12.17.2010

YOU MAY GAIN YOUR BROTHER

With less than a year of his ministry left, Jesus had vital lessons for his disciples. You can read them in Matthew chapter 18. One was the importance of being humble, like children. He next stressed that we must avoid stumbling "one of these little ones" and that we should try to recover straying "little ones" so that they do not perish. Then Jesus added valuable, practical advice on settling differences between Christians.

You may recall his words: "If your brother commits a sin, go lay bare his fault between you and him alone. If he listens to you, you have gained your brother. But if he does not listen, take along with you one or two more, in order that at the mouth of two or three witnesses every matter may be established. If he does not listen to them speak to the congregation, let him be to you just as a man of the nations and as a tax collector." (Matthew 18:15-17) When should we apply such counsel, and what should be our attitude in doing so?

The preceding article emphasized that since we all are imperfect and prone to error, we need to work at being forgiving. That is especially so when here is hurt over what a fellow Christian said or did. (1 Peter 4:8) Often it is best simply to pass over the offense-to forgive and forget.

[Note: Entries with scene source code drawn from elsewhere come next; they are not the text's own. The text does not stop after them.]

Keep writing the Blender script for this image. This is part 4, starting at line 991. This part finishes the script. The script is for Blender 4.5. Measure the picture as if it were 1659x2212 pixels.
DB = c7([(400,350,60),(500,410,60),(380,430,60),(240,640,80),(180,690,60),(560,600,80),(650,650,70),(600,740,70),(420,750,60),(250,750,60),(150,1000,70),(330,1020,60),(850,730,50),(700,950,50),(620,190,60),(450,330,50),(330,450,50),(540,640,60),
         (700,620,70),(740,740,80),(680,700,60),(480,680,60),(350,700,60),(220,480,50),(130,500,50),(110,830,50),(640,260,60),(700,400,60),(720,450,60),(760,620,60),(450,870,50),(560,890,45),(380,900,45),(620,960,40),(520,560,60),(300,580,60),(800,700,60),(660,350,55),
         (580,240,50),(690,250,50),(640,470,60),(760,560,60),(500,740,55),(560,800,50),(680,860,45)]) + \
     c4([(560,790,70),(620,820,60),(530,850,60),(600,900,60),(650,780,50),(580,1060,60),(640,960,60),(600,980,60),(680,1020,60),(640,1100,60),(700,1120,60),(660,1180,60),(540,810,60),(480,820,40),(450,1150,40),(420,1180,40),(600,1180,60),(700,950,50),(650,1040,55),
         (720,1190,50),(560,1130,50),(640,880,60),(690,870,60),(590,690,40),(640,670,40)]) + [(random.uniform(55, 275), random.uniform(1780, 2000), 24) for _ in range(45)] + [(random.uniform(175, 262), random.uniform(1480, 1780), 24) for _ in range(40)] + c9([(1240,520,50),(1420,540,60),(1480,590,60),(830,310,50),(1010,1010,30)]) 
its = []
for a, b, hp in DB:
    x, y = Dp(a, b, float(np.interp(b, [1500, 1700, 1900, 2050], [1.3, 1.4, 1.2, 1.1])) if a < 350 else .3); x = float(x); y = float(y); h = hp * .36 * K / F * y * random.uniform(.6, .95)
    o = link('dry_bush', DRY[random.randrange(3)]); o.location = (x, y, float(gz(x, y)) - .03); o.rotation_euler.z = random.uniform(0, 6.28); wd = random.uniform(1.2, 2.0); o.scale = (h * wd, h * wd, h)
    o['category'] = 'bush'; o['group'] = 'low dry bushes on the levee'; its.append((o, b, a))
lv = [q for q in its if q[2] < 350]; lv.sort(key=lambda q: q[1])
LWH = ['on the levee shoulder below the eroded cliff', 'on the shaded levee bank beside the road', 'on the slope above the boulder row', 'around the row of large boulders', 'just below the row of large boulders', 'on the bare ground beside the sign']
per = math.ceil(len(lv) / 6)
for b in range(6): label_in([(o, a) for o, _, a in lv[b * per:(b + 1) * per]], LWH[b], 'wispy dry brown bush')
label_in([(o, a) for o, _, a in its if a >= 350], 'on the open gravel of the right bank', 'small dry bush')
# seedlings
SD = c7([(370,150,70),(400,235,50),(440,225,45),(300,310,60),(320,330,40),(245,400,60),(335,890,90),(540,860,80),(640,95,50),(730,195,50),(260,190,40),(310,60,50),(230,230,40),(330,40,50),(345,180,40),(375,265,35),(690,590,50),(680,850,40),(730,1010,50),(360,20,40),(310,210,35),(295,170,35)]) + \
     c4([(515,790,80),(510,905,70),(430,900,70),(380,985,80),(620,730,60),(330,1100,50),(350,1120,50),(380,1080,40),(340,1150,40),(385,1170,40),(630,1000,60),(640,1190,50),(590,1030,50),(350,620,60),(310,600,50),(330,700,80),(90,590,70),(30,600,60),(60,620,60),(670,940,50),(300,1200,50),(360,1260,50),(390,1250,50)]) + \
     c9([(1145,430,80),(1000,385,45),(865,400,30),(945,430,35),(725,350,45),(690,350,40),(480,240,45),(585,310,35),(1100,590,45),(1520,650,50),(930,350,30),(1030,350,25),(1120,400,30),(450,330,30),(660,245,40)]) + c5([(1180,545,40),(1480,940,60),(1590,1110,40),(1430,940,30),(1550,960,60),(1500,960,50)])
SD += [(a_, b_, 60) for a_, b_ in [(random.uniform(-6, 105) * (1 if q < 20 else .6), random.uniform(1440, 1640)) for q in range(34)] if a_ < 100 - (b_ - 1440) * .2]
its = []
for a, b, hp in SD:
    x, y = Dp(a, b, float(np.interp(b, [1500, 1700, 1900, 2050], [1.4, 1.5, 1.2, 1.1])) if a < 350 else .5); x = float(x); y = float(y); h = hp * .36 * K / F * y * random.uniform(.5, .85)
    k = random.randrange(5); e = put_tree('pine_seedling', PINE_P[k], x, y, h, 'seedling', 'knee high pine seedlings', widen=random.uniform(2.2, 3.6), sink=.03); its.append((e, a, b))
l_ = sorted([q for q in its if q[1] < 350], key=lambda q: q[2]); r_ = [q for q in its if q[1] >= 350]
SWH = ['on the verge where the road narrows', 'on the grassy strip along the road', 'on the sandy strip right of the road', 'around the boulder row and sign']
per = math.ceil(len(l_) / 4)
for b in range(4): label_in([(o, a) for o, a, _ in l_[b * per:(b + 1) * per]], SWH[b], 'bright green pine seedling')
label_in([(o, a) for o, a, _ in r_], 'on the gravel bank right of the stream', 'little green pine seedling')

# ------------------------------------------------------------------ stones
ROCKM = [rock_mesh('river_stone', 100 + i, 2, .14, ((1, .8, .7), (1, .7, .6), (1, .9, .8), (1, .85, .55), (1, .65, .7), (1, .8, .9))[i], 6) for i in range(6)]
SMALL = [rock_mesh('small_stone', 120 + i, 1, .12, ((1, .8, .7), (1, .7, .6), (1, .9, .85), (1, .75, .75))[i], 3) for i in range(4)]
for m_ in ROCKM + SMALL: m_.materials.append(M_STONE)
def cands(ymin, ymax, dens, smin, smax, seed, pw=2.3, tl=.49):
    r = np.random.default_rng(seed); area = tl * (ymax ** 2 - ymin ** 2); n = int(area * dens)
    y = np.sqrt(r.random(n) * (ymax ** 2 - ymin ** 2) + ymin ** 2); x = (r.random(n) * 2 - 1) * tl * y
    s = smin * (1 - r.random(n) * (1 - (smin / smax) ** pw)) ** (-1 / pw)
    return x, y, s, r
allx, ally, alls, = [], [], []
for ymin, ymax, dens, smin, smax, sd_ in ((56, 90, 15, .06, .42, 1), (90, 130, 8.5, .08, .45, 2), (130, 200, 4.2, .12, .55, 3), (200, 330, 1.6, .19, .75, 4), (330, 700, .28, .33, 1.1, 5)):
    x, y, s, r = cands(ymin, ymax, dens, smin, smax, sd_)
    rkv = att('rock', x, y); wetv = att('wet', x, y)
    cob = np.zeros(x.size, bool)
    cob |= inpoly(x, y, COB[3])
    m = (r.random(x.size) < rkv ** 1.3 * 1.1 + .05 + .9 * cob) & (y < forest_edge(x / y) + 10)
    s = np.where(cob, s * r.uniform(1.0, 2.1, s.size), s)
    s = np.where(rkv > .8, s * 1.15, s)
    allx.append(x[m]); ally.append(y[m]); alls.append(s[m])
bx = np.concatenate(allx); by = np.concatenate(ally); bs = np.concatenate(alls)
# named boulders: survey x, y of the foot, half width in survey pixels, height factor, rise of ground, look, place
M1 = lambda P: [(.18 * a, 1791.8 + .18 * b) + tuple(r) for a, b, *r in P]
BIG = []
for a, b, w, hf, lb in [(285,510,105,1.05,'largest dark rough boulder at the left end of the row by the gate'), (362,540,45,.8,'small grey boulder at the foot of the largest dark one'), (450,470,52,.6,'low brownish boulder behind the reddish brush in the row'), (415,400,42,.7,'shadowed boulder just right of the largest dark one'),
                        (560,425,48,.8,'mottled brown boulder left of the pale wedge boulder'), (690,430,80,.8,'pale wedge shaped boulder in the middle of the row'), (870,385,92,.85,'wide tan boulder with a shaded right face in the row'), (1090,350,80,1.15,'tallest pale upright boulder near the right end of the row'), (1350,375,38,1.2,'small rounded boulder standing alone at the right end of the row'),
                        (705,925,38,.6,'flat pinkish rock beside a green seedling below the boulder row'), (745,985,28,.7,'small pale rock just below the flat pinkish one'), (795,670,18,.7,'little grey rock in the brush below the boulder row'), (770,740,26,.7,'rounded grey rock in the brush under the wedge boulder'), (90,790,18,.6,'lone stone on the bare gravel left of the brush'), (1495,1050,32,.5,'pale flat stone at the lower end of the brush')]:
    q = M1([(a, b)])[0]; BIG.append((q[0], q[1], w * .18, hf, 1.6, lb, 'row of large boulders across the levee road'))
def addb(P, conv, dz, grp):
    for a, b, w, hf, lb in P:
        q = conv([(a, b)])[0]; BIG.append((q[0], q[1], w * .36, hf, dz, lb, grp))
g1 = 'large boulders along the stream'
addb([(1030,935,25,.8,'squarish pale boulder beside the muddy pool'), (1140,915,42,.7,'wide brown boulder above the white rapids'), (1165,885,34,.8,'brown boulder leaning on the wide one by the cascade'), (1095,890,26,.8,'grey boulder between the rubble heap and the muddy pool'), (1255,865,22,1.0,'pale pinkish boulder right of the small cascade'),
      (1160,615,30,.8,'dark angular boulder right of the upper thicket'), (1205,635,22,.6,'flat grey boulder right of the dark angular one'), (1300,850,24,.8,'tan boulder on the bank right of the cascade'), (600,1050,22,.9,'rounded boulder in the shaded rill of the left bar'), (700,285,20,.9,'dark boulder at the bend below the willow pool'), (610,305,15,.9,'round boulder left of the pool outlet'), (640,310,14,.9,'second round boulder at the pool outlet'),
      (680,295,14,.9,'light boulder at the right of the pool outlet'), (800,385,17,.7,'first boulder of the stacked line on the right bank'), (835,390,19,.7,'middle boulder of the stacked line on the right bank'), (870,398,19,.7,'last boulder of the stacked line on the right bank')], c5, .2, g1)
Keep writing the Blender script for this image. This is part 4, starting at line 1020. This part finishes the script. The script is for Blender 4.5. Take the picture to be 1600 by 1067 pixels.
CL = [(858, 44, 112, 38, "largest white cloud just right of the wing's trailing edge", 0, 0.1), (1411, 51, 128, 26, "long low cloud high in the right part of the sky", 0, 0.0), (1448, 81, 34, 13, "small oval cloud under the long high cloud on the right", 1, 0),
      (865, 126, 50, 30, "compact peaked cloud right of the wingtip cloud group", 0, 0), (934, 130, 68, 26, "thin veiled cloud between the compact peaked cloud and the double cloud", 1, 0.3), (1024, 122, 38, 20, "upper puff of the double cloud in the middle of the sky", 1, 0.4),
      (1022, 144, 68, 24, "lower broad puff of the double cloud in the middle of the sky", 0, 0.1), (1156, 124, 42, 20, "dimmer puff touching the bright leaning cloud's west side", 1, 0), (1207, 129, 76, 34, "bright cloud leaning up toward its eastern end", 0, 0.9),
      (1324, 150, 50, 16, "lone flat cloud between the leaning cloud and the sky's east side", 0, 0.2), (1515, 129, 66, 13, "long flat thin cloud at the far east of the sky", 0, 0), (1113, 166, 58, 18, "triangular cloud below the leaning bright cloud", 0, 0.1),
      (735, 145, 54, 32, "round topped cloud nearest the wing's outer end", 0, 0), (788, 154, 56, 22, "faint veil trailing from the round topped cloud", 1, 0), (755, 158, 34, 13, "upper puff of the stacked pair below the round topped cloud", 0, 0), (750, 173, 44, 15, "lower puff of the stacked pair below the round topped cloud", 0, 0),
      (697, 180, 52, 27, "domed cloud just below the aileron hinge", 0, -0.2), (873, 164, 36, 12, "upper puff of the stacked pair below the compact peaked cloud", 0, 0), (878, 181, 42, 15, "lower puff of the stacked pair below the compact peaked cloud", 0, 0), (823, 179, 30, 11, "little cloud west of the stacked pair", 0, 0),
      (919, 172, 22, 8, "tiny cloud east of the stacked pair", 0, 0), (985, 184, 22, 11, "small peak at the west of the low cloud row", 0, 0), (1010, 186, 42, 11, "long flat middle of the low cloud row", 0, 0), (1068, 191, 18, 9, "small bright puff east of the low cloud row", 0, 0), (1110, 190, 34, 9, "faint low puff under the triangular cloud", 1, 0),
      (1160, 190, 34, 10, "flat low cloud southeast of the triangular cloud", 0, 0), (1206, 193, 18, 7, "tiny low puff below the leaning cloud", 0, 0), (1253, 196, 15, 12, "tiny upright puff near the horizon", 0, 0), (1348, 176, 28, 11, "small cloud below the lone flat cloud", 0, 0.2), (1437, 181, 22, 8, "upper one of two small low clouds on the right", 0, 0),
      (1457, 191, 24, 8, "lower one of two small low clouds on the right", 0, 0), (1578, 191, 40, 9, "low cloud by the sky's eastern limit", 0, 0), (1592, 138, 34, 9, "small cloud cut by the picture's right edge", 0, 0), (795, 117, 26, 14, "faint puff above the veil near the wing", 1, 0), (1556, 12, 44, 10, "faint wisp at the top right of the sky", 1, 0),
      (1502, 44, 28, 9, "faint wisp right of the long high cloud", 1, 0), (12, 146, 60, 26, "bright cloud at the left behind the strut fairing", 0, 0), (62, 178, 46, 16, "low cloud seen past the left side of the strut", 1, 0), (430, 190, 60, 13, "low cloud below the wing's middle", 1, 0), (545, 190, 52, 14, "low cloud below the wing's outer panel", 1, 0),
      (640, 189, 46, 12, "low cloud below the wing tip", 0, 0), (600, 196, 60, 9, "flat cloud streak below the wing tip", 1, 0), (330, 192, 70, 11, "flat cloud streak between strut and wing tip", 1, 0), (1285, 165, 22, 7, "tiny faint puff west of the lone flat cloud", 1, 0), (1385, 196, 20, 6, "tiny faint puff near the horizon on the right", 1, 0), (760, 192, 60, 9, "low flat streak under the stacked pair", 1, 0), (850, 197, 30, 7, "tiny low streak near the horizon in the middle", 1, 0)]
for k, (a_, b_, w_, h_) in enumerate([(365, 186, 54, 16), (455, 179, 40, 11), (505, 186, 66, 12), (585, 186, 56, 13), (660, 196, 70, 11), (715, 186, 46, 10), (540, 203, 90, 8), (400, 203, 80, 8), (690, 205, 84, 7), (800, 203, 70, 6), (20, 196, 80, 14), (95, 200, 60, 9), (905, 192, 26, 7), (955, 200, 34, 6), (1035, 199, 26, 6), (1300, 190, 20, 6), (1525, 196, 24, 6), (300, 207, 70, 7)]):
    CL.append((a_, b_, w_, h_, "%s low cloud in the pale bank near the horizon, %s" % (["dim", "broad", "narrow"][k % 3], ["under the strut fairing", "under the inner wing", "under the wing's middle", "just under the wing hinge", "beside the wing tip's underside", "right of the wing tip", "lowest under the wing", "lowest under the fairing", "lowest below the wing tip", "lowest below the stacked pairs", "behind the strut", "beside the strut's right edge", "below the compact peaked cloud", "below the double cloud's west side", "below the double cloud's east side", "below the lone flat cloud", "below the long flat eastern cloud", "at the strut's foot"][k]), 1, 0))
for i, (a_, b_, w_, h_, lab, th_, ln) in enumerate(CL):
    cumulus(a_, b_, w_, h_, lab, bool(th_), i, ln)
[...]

We can view doing this as contribution to peace in the Christian congregation. (Psalm 133:1; Proverbs 19:11) Yet, there may be an occasion when you may feel that you must resolve a matter with your brother or sister who hurt you. In such a case, Jesus' words above provide guidance.

Jesus advised that you "lay bare his fault between you and him alone." That is wise. Some German translations phrase this, present his fault "under four eyes," meaning yours and his. When you kindly bring up a problem in private, it usually is easier to resolve. A brother who did or said something offensive or unkind may more readily acknowledge the error to you alone. If others were listening, imperfect human nature might incline him to deny being wrong or try to justify what he did. But as you bring the issue up "under four eyes," you may find that it was a misunderstanding rather than a sin or deliberate wrong. Once you both grasp it as misunderstanding, you can settle it, not allowing a trivial issue to grow and poison your relationship. Hence, the principle at Matthew 18:15 can be applied even to minor offenses in daily life.